I think the best martial arts to learn is what you learn on the street. Karate, tae qwan do, ninjitsu all involve rules.
The idea is valid, but I would disagree with the inclusion of ninjutsu in that list. I did MMA for about 12 years, and had a brief couple month fling with bujinkan ninjutsu. It heavily favored doing what works over what's "traditional" or "fair" and even things like "smash their head into this conveniently nearby wall" and "why not pick up the chair and club them over the head with it" were pretty regularly part of the training.
"Rules" taught by specific martial arts and specific schools is a very real problem. Most karate and tae kwon do schools have their students train barefooted, even though very few of us go barefooted in daily life. Many schools use soft mats, even though there's more carpet and concrete everywhere else. When I did kickboxing and muay tai, most of the training was either done on a bag, standing stationary, or with a partner in a tiny ring. Bag drills are great, but fighting in a ring is very different than fighting anywhere else.
From your list, karate styles are probably the worst. (I did shotokan for 3 years and shito-ryu for 2.) You train barefooted and generally on mats (though to be fair genuine tatami aren't exactly soft.) Grappling practices (not native to karate, but everyone teaches it) tend to involve a lot lapel manipulation, even though nobody in real life wears gi tops. Fighting practice is often in regimented back-and-froth drills. Ground fighting is barely touched upon, if at all. There's a lot of focus on kata. Sparring contact is generally minimal. Very little of the material is applicable to fighting, and you might have to work through a year of learning bad habits before they ever get around to letting you try to apply them. Ippon kumite and related drills are good for learning control, but they're counterproductive for learning to fight.

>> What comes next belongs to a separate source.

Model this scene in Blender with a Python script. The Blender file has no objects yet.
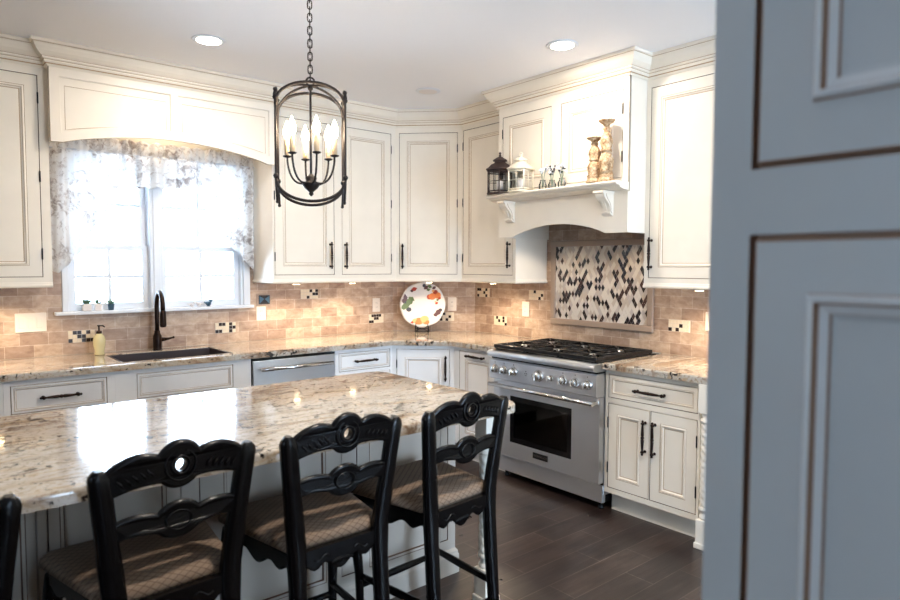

Worse than karate though, would be aikido (I did aikido for six months) for one very simple reason: the uke/shite relationship. Basically, with aikido, you specifically train with opponents who are trying very hard to cooperate with you, and you are trained to cooperate with your attacker. It's a deliberate philosophical choice, and yes...it's true and a very common premise in a many styles than cooperating with an attack is an effective way to avoid injury (bend like a reed in the wind, and so forth.) But the way it seems to be taught in aikido (general qualifier: my six months at one specific school might not be representative of the style as a whole) crosses into the ridiculous. Basically, a lot of it doesn't work unless your opponent is cooperating with you. And unfortunately my experience with aikidoka is that they don't realize that. I spent a lot of time in my aikido classes standing there passively waiting for my partner to try to do some technique on me, only to eventually be told that I needed to be more cooperative. When a "senior student" with 3 or more years of training can't take down the new guy...that's kind of a problem. And it's not like I was going out of my way to be a troublemaker. The problem seemed to be that if you train for years with people who know the technique you're using and are deliberately putting their body where it needs to be to make it easy for you to do it on them...that's just not conducive to learning how to put somebody in that position yourself.
Anyway, among the styles I've studied, ninjutsu was probably the least limited by rules. Yes, we wore training outfits not representative of daily clothing. But we also trained outdoors, we trained in tiny cramped indoor spaces, we made use of the environment, fatal and debilitating attacks like eye gouges and throat crushing and other "unconventional" things that would generally not be taught in a more "sport" oriented style were all part of the curriculum from day one.